Albeit a disappointment after the tricksy psychodynamics of her last outing, ‘How I Killed My Father’, writer-director Anne Fontaine’s latest provides just as provocatively askance a view of French bourgeois mores and marriage. The marriage is that between elegant Parisienne gynaecologist Catherine (Fanny Ardant, in one of her most controlled and impressive roles in years) and the often absent Bernard (Gerard Dépardieu, exhibiting his now trademark lazy sufficiency), whom Catherine suspects of adultery. Employing prostitute Marlene (Emmanuelle Béart) to contact her husband, seduce him and report back, Catherine finds herself in a bizarre and complicated situation. As well as encouraging his further infidelity, she awakens her own sexuality and exercises new control by listening to Marlene and indulging in a perverse sexual relationship by proxy with her own husband. However, she also has to take on board the risk of the deception and the anxiety concerning Marlene’s own emotions and intentions.

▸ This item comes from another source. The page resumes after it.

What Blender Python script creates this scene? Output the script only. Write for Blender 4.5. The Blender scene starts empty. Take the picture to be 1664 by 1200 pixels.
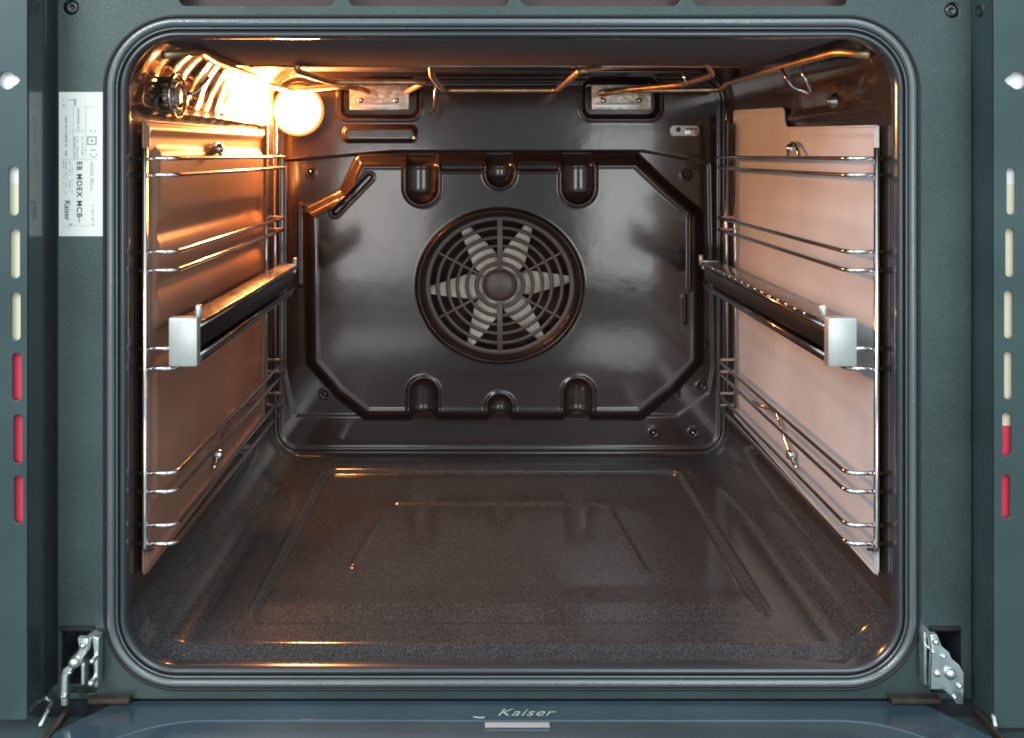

This all sounds more intriguing on paper – I hope – than it proves to be on screen. Fontaine is evidently keen to avoid salaciousness, to the extent that she seems limited in her ability to enjoy the visual erotica offered by the film’s discreetly upmarket, modern brothels. Much activity is observed through glass, whereby the voyeuristic urge is acknowledged and coolly aestheticised; sex is reported speech. Béart’s performance is key; her dark horse begins to provide a dangerous frisson, but one begging a cumulatively more necessary twist. Remarkably, Fontaine’s keenly directed movie contrives to be simultaneously inscrutable and predictable.